As secretary of the Asia Pacific Sex Worker's Association Sadhana was invited
to speak on prevention strategies at the "Action on AIDS in Asia Pacific
Communities" program in Sydney in May of this year. At the conference Sadhana
stressed the importance of health consciousness among sex workers and drew from
the experience of the "HIV/STD Intervention Program" begun in Calcutta's
red-light district of Sonagachi in 1992. The program, hailed by the World
Health Organization as a 'best practice', first gave the long-oppressed sex
workers the consciousness that they were complete persons with emotional and
material needs.
By 1996, Mala and Sadhana had set up the Durbar Mahila Samanayay Committee
(DMSC), an organization which now represents 40,000 sex workers in West Bengal
state and leads a movement for legalization of prostitution and extension of
worker's rights. The DMSC taught its members to physically resist attempts to
force unprotected sex on them. Even though quite a few sustained injuries in
the process, by 1998 condom use was as high as 90 percent, compared to less
than three percent in 1992.
Since 1996 Calcutta's sex workers have had the benefit of a cooperative which
doles out loans to members at low interest and helps aged sex workers with
self-employment schemes.

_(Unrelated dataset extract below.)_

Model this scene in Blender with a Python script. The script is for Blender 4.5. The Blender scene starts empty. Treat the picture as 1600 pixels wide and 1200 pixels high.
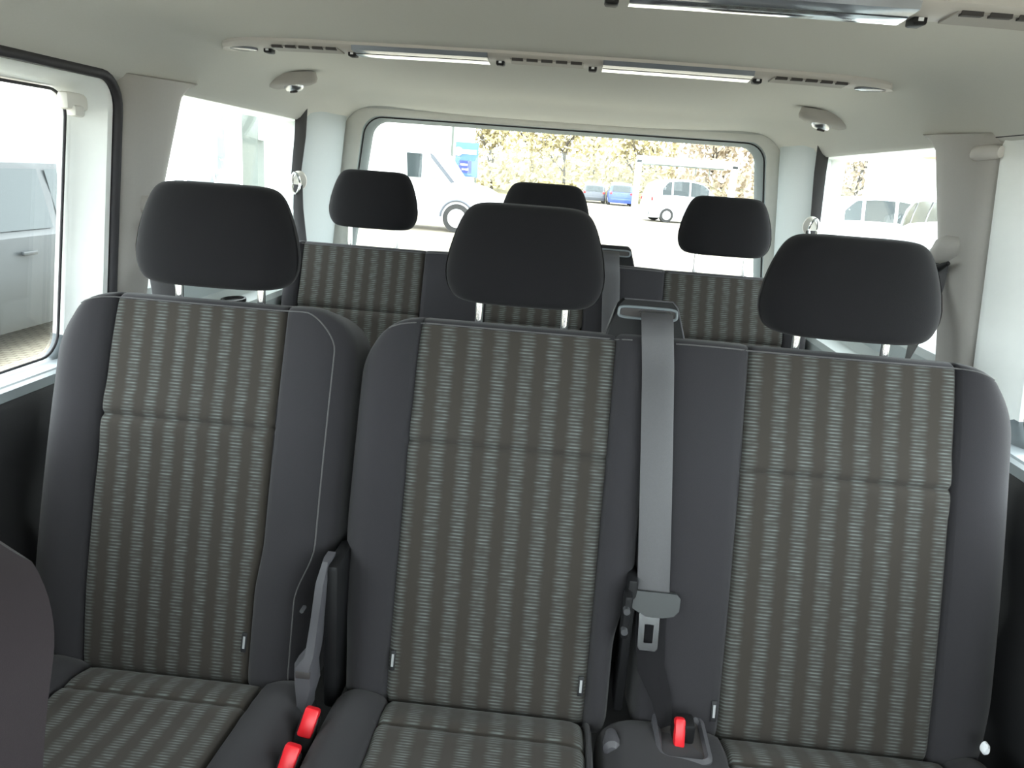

But their most important endeavor is to gain legal
recognition for prostituion - an issue on which opinion is still highly divided
in this socially-conservative country.
"They work with their bodies, and hence they want workers' rights," stated
Mrinal Kanti Dutta, the present director of the HIV/STD Intervention Program,
who does not hesitate to say that he is himself the son of sex worker. "If
mainstream society denies prostitution workers' rights on the grounds that it
is harmful it would be sheer hypocrisy since workers in the liquor and tobacco
trade, which are also harmful, are granted those rights," Dutta said.
According to former director of the program, Dr Samarjit Jana, since sex
workers fufill an important social need, prostitution must be seen as a
profession. "Under the patriarchal system there is always a need for sexual
services outside the family and hence prostitution will always be there," Jana
said. "If sex workers are armed with trade union rights they can articulate
their problems and avail of government schemes for themselves and their
children bettter."
However, Tapati Bhowmik, coordinator of Sanlaap (Dialogue), an non-government
organization working with the children of sex workers, feels that it is
unrealistic for so marginalized a group to make such demands. "They do not have
access to basics such as shelter, education and health care and it is
unrealistic that a government which does not even acknowledge trafficking in
girl children would agree to provide sex workers facilities like insurance."
There is support for the proposal of legalizatino from veteran trade union
leader and former federal home minister, Indrajit Gupta, whose Communist Party
of India forms part of the Left Front coalition ruling West Bengal state.
But the sex workers know that their best bet lies in transforming themselves
and their trade by making them more responsible.
In May they took a major step in that direction by forming a self-regulatory
board comprising sex workers and people from other walks especially to regulate
the entry of young girls into the profession. "Newcomers are now presented
before the board and if we find someone being coerced or persuaded to engage in
the profession as a minor we stop it," Mala said.
In three of the 17 red light areas of Calcutta, Rambagan, Sethbagan and
Tollygunge, child prostitution has been stopped despite personal risks from
pimps and crime bosses. "The three areas account for 1120 sex workers and it
hurts the pimps and other people who make a living out of trafficking in
minors," Mala said.
Sadhana said she was well aware of the hurdles ahead. "Our strategy is to first
strengthen the Asia-Pacific network and then launch the battle for workers
rights and respectability for the profession."